Su luz, nos muestra a Dios, nos conduce a Él y nos enseña a vivir. Pero, pongamos atención que esta luz no sólo está afuera de nosotros como algo ajeno a nuestro ser y vocación. ¡En Él hemos sido “iluminados”! Queridos hermanos todos hemos sido “hechos luz” el día de nuestro Bautismo, hemos recibido la “luz de Cristo” para ser también nosotros “luz del mundo” y manifestar al Padre, al Hijo y al Espíritu Santo.

Hoy contemplamos a la humanidad inmersa en grandes tinieblas y sufrimos las consecuencias del abandono de Dios. También en nuestro país experimentamos épocas de confusión, de violencia, de injusticia y de muerte. Encontramos también en nuestros días personas que quieren apagar y sofocar la luz del Señor Jesús, que ha confiado humildemente a su Iglesia, que somos todos nosotros.
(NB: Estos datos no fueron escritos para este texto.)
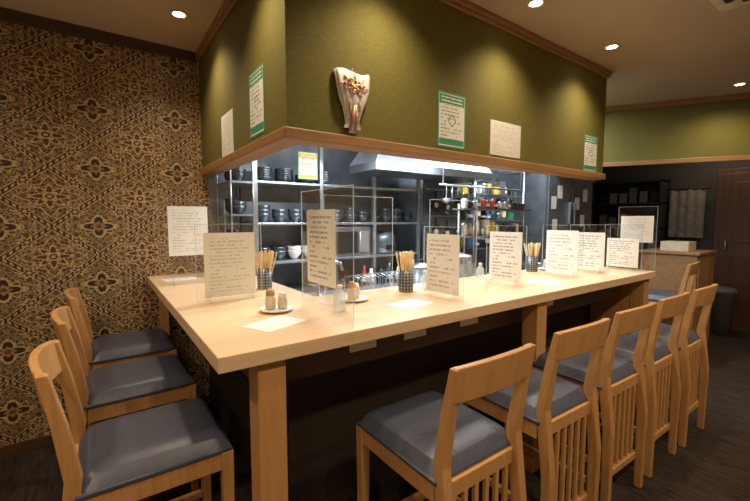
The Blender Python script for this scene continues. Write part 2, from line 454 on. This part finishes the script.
divider((2.53,1.37,HC),rr,.28,.345,T_red,.02,0,.22,.29)
divider((2.90,1.37,HC),rr,.28,.345,T_text,.02,0,.22,.27)
divider((3.26,1.29,HC),rr,.26,.345,T_text,.02,0,.22,.22)
divider((3.34,1.23,HC),rr,.26,.48,T_faint,.21,0,.22,.20)
divider((1.10,1.665,HC),0,.42,.50); divider((1.80,1.665,HC),0,.42,.50)
flat('menu_sheet',.20,.14,T_faint,(.42,2.66,HC+.001),.1)
flat('menu_sheet',.19,.14,T_faint,(.54,1.28,HC+.001),.4)
flat('menu_sheet',.19,.13,T_faint,(1.14,1.24,HC+.001),.2)
flat('menu_sheet',.19,.13,T_faint,(2.2,1.25,HC+.001),-.2)

def holder(x,y,n=30):
    m=MB(); r=.040;h=.115
    m.lathe([(r*.96,0),(r,.004),(r,h),(r-.003,h),(r-.004,.006)],(0,0,0),24,0,True,True)
    for i in range(n):
        a=random.uniform(0,6.28); q=random.uniform(.004,.026); x0=q*math.cos(a);y0=q*math.sin(a)
        sp=random.uniform(.9,1.7); L=random.uniform(.195,.215)
        m.tube((x0*.8,y0*.8,.012),(x0*(1+sp),y0*(1+sp),L),.0030,4,1,.0048)
    m.make('chopstick_holder',[M_hold,M_stick],(x,y,HC+.0005))
holder(.735,2.08); holder(1.32,1.56); holder(2.60,1.63)
def jar(m,c,r,h,mb,ml):
    m.lathe([(r*.8,0),(r,.006),(r*1.02,h*.35),(r*.92,h*.62),(r*.8,h*.68)],c,18,mb)
    m.lathe([(r*.86,h*.68),(r*.88,h*.72),(r*.82,h*.92),(r*.5,h)],c,18,ml)
def condiments(x,y,rz=0):
    m=MB()
    m.lathe([(.045,0),(.062,.006),(.07,.012),(.068,.014),(.045,.009)],(0,0,0),28,0)
    jar(m,(-.022,.008,.0095),.021,.085,1,2); jar(m,(.024,-.008,.0095),.02,.07,1,3)
    m.make('condiment_set',[M_white,M_cream,M_lid,M_white],(x,y,HC+.0005),rz)
condiments(.588,1.53); condiments(.965,1.52,1); condiments(2.26,1.60,.4); condiments(2.76,1.60,1.4)
def glassbottle(x,y,h=.11,r=.025):
    m=MB(); m.lathe([(r*.9,0),(r,.004),(r,h*.65),(r*.45,h*.8),(r*.4,h*.88)],(0,0,0),16,0)
    m.lathe([(r*.5,h*.88),(r*.5,h),(r*.3,h*1.02)],(0,0,0),12,1)
    m.make('spray_bottle',[M_acre,M_white],(x,y,HC+.0005))
glassbottle(.80,1.37); glassbottle(1.45,1.55,.10); glassbottle(2.0,1.62,.10)
boxobj('napkin_box',(2.06,2.16,1.52,1.58,HC+.0005,HC+.05),M_cream,.004)
m=MB(); m.box(-.07,.07,-.05,.05,0,.004,0); m.box(-.07,-.066,-.05,.05,0,.10,0); m.box(.066,.07,-.05,.05,0,.10,0)
for i in range(6): m.box(-.06,.06,-.04+i*.014,-.038+i*.014,.004,.11+.01*(i%3),1)
m.make('menu_rack',[M_dark,M_white],(3.08,1.62,HC+.0005))

# ------------------------------------------------------------ kitchen
m=MB(); m.box(.88,3.2,1.74,2.15,0,.93,0); m.make('kitchen_worktop',[M_steel],bevel=.004)
m=MB(); m.path([(1.0,1.95,.93),(1.0,1.95,1.10),(1.01,1.93,1.14),(1.04,1.88,1.155),(1.08,1.84,1.14),(1.09,1.83,1.10)],.009,10,0)
m.lathe([(.02,0),(.02,.02),(.012,.03)],(1.0,1.95,.93),14,0); m.tube((1.0,1.95,1.0),(.95,1.98,1.02),.006,8,0)
m.make('kitchen_faucet',[M_steel])
m=MB(); m.box(.88,2.9,2.50,2.99,.0,.85,0)
for i in range(4): m.box(.92+i*.48,1.36+i*.48,2.485,2.50,.08,.80,1); m.box(1.07+i*.48,1.21+i*.48,2.465,2.485,.74,.755,0)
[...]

Sigamos el ejemplo de los reyes de oriente, venerados como santos. Ellos supieron buscar a Dios, estar atentos a las manifestaciones de su presencia y ponerse a la escucha de los profetas, es decir de la Palabra, para descubrir los planes de Dios. Ellos se acercaron presurosos, haciendo uso de ciencia y sabiduría, al misterio que se manifestaba y sin titubeos se presentaron diciendo: ¡Hemos venido a adorarlo!
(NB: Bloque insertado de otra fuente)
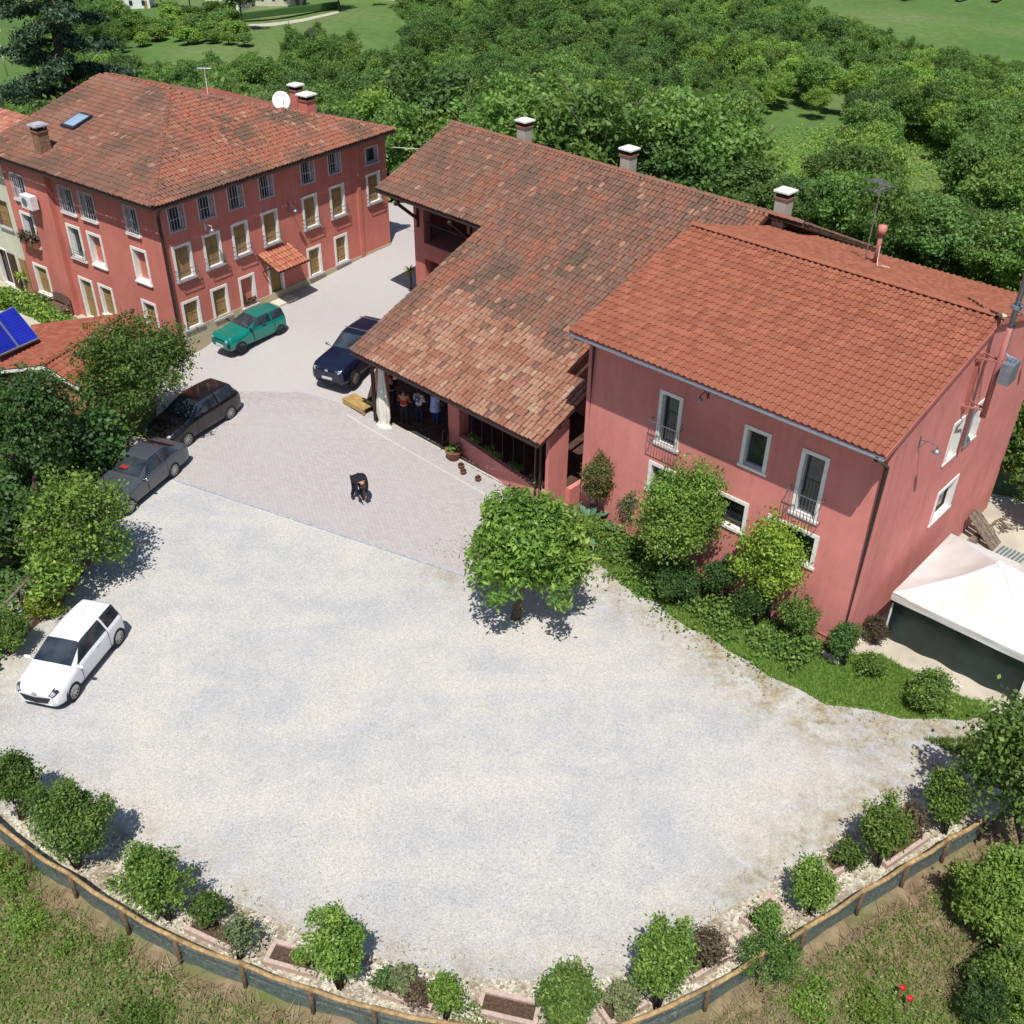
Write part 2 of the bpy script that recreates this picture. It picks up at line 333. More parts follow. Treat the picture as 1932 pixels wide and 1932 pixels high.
def np_mesh(name, V, F, mat=None, attrs=None, smoothf=False):
    """V (n,3), F (m,k) arrays; attrs: {name: (m,) or (m,3)} stored per face"""
    me = bpy.data.meshes.new(name); V = np.asarray(V, np.float32); F = np.asarray(F, np.int32); m, k = F.shape
    me.vertices.add(len(V)); me.vertices.foreach_set('co', V.ravel())
    me.loops.add(m*k); me.loops.foreach_set('vertex_index', F.ravel())
    me.polygons.add(m); me.polygons.foreach_set('loop_start', np.arange(0, m*k, k, dtype=np.int32))
    try: me.polygons.foreach_set('loop_total', np.full(m, k, np.int32))
    except Exception: pass
    me.polygons.foreach_set('use_smooth', np.full(m, bool(smoothf)))
    for an, av in (attrs or {}).items():
        av = np.asarray(av, np.float32)
        if av.ndim == 1: at_ = me.attributes.new(an, 'FLOAT', 'FACE'); at_.data.foreach_set('value', av)
        else:
            at_ = me.attributes.new(an, 'FLOAT_COLOR', 'FACE'); c4 = np.ones((m, 4), np.float32); c4[:, :3] = av; at_.data.foreach_set('color', c4.ravel())
    me.update(calc_edges=True); me.validate()
    if mat: me.materials.append(M(mat))
    return me

# ------------------------------------------------------------------ foliage helpers
def leaves_mesh(name, C, size, mat, rng, elong=1.7, up=.5, rnd=None, outward=None, quad=True, fold=0.):
    """one rhombus per centre C (n,3)"""
    n = len(C); size = np.broadcast_to(np.asarray(size, float), (n,))*rng.uniform(.65, 1.3, n)
    nrm = rng.normal(size=(n, 3)); nrm[:, 2] += up*2
    if outward is not None: nrm += outward*.45
    nrm /= np.linalg.norm(nrm, axis=1)[:, None]
    t = rng.normal(size=(n, 3)); t -= (t*nrm).sum(1)[:, None]*nrm; t /= np.linalg.norm(t, axis=1)[:, None]
    b = np.cross(nrm, t); s = size[:, None]
    V = np.stack([C+t*s*.5*elong, C+b*s*.5, C-t*s*.5*elong, C-b*s*.5], 1).reshape(-1, 3)
    F = np.arange(n*4).reshape(n, 4)
    if rnd is None: rnd = rng.uniform(0, 1, n)
    return np_mesh(name, V, F, mat, {'rnd': rnd})
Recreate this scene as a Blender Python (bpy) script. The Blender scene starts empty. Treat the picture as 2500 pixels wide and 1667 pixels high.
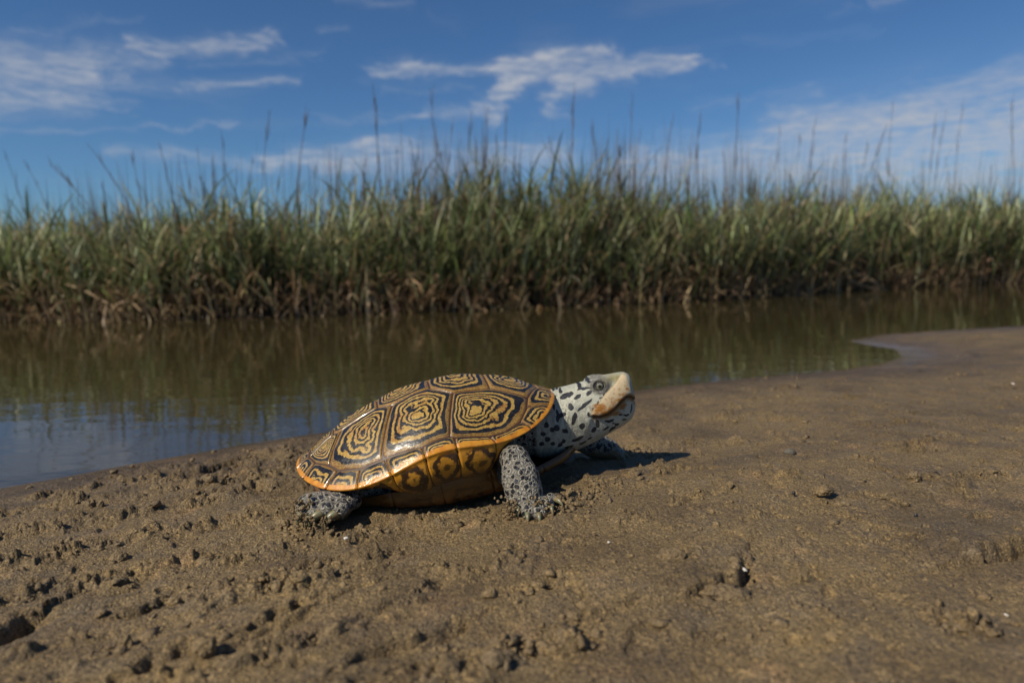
import bpy, math, random
import numpy as np

# ------------------------------------------------------------------ scene, camera, sky, sun
random.seed(7)
RNG = np.random.default_rng(11)
SC = bpy.context.scene
COL = SC.collection

CAM_H = 0.17
CAM_PITCH = math.atan((833.5 - 640.0) / 1667.0)
CAM_ROLL = math.radians(1.0)
cam_d = bpy.data.cameras.new('camera')
cam = bpy.data.objects.new('camera', cam_d)
COL.objects.link(cam)
cam_d.sensor_width = 36.0
cam_d.lens = 36.0 * 1667.0 / 2500.0
cam_d.clip_start = 0.02
cam_d.clip_end = 3000.0
cam.location = (0, 0, CAM_H)
_f = np.array([0, math.cos(CAM_PITCH), -math.sin(CAM_PITCH)])
_r0 = np.array([1.0, 0, 0])
_u0 = np.cross(_r0, _f)
_r = _r0 * math.cos(CAM_ROLL) - _u0 * math.sin(CAM_ROLL)
_u = _u0 * math.cos(CAM_ROLL) + _r0 * math.sin(CAM_ROLL)
import mathutils
cam.rotation_euler = mathutils.Matrix(((_r[0], _u[0], -_f[0]), (_r[1], _u[1], -_f[1]), (_r[2], _u[2], -_f[2]))).to_euler()
cam_d.dof.use_dof = True
cam_d.dof.focus_distance = 0.475
cam_d.dof.aperture_fstop = 6.8
SC.camera = cam
SC.render.resolution_x, SC.render.resolution_y = 1024, 682
SC.view_settings.view_transform = 'Standard'
SC.view_settings.look = 'None'
SC.view_settings.exposure = 0.0
SC.view_settings.gamma = 1.0
SC.render.engine = 'CYCLES'
SC.cycles.use_denoising = True
SC.cycles.max_bounces = 8

SUN_EL = math.radians(45)
SUN_AZ = math.radians(37)            # from the left, a little behind the camera
to_sun = np.array([-math.cos(SUN_AZ) * math.cos(SUN_EL), -math.sin(SUN_AZ) * math.cos(SUN_EL), math.sin(SUN_EL)])
sun_d = bpy.data.lights.new('sun', 'SUN')
sun_d.energy = 5.0
sun_d.angle = math.radians(0.53)
sun_d.color = (1.0, 0.91, 0.76)
sun = bpy.data.objects.new('sun', sun_d)
COL.objects.link(sun)
sun.rotation_euler = mathutils.Vector(to_sun).to_track_quat('Z', 'Y').to_euler()

def ray(px, py):
    return _f + _r * ((px - 1250.0) / 1667.0) - _u * ((py - 833.5) / 1667.0)
def at_z(px, py, z):
    d = ray(px, py)
    return np.array([0, 0, CAM_H]) + d * ((z - CAM_H) / d[2])
def at_y(px, py, y):
    d = ray(px, py)
    return np.array([0, 0, CAM_H]) + d * (y / d[1])

# node helpers
class NT:
    def __init__(s, tree):
        s.t = tree; s.n = tree.nodes; s.l = tree.links
    def new(s, typ, **kw):
        nd = s.n.new(typ)
        for k, v in kw.items(): setattr(nd, k, v)
        return nd
    def put(s, sock, v):
        if v is None: return
        if isinstance(v, bpy.types.NodeSocket): s.l.new(v, sock)
        else:
            if sock.type == 'RGBA' and isinstance(v, (tuple, list)) and len(v) == 3: v = (*v, 1.0)
            sock.default_value = v
    def math(s, op, a, b=None, c=None, clamp=False):
        nd = s.new('ShaderNodeMath', operation=op, use_clamp=clamp)
        for i, v in enumerate((a, b, c)): s.put(nd.inputs[i], v)
        return nd.outputs[0]
    def vmath(s, op, a, b=None, scale=None):
        nd = s.new('ShaderNodeVectorMath', operation=op)
        s.put(nd.inputs[0], a); s.put(nd.inputs[1], b)
        if scale is not None: s.put(nd.inputs[3], scale)
        return nd.outputs['Value'] if op in ('LENGTH', 'DOT_PRODUCT', 'DISTANCE') else nd.outputs[0]
    def noise(s, vec, scale, detail=3.0, rough=0.55, dist=0.0, color=False):
        nd = s.new('ShaderNodeTexNoise')
        s.put(nd.inputs['Vector'], vec); s.put(nd.inputs['Scale'], scale); s.put(nd.inputs['Detail'], detail)
        s.put(nd.inputs['Roughness'], rough); s.put(nd.inputs['Distortion'], dist)
        return nd.outputs['Color' if color else 'Fac']
    def voro(s, vec, scale, feature='F1', out='Distance', rand=1.0):
        nd = s.new('ShaderNodeTexVoronoi', feature=feature)
        s.put(nd.inputs['Vector'], vec); s.put(nd.inputs['Scale'], scale); s.put(nd.inputs['Randomness'], rand)
        return nd.outputs[out]
    def ramp(s, fac, stops, interp='LINEAR'):
        nd = s.new('ShaderNodeValToRGB')
        cr = nd.color_ramp; cr.interpolation = interp
        while len(cr.elements) > 1: cr.elements.remove(cr.elements[-1])
        for i, (p, c) in enumerate(stops):
            e = cr.elements[0] if i == 0 else cr.elements.new(p)
            e.position = p
            e.color = (c, c, c, 1) if isinstance(c, (int, float)) else (*c, 1)
        s.put(nd.inputs[0], fac)
        return nd.outputs[0]
    def step(s, v, lo, hi):
        nd = s.new('ShaderNodeMapRange', interpolation_type='SMOOTHSTEP')
        s.put(nd.inputs[0], v); s.put(nd.inputs[1], lo); s.put(nd.inputs[2], hi)
        nd.inputs[3].default_value = 0.0; nd.inputs[4].default_value = 1.0
        return nd.outputs[0]
    def mix(s, fac, a, b, mode='MIX'):
        nd = s.new('ShaderNodeMix', data_type='RGBA', blend_type=mode)
        s.put(nd.inputs[0], fac); s.put(nd.inputs[6], a); s.put(nd.inputs[7], b)
        return nd.outputs[2]
    def attr(s, name, out='Fac'):
        nd = s.new('ShaderNodeAttribute'); nd.attribute_name = name
        return nd.outputs[out]
    def xyz(s, v):
        nd = s.new('ShaderNodeSeparateXYZ'); s.put(nd.inputs[0], v); return nd.outputs
    def comb(s, x, y, z):
        nd = s.new('ShaderNodeCombineXYZ')
        for i, v in enumerate((x, y, z)): s.put(nd.inputs[i], v)
        return nd.outputs[0]
    def bump(s, h, strength=1.0, dist=0.001, normal=None):
        nd = s.new('ShaderNodeBump')
        s.put(nd.inputs['Height'], h); s.put(nd.inputs['Strength'], strength); s.put(nd.inputs['Distance'], dist)
        s.put(nd.inputs['Normal'], normal)
        return nd.outputs[0]

# ---- world: daylight sky with thin wisps of cirrus
world = bpy.data.worlds.new('World')
SC.world = world
world.use_nodes = True
world.cycles.sampling_method = 'NONE'
W = NT(world.node_tree)
W.n.clear()
sky = W.new('ShaderNodeTexSky', sky_type='NISHITA')
sky.sun_disc = False
sky.sun_elevation = SUN_EL
sky.sun_rotation = math.atan2(to_sun[0], to_sun[1])
sky.altitude = 0.0
sky.air_density = 1.0
sky.dust_density = 0.15
sky.ozone_density = 4.0
tc = W.new('ShaderNodeTexCoord')
dirv = tc.outputs['Generated']
sx, sy, sz = W.xyz(dirv)
az = W.math('ARCTAN2', sx, sy)
el = W.math('ARCSINE', sz)
warp = W.noise(W.vmath('MULTIPLY', dirv, (1.0, 1.0, 2.2)), 11.0, 6.0, 0.66, 0.6, color=True)
wx, wy, wz = W.xyz(warp)
paz = W.math('ADD', az, W.math('MULTIPLY', W.math('SUBTRACT', wx, 0.5), 0.16))
pel = W.math('ADD', el, W.math('MULTIPLY', W.math('SUBTRACT', wy, 0.5), 0.060))
pv = W.comb(paz, pel, 0.0)
def sky_dir(px, py):
    d = ray(px * 2500 / 2352.0, py * 2500 / 2352.0)
    d = d / np.linalg.norm(d)
    return math.atan2(d[0], d[1]), math.asin(d[2])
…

Así, ellos nos dan también testimonio con su ejemplo: en medio de las tinieblas de nuestra historia, tenemos que elevar la mirada y ver la estrella que ya no es un astro, es el amor de Dios que ilumina nuestro camino. Esa estrella era signo de Jesús, nuestra luz, que se hace siempre presente en nuestras vidas. Debemos llenarnos con ellos de una inmensa alegría, entrar en la casa de Dios, que es cada corazón humano, nuestro interior, para contemplar a Jesús con María y caer de rodillas en profunda adoración. Solamente desde la adoración de Jesucristo, podremos quedar también nosotros radiantes y renovar el mundo con su luz. Que la Virgen María que nos presenta a Jesús para adorarlo y sus oraciones, nos alcancen renovar la luz bautismal y luchar contra las tinieblas del pecado, en nuestras vidas y en nuestra sociedad.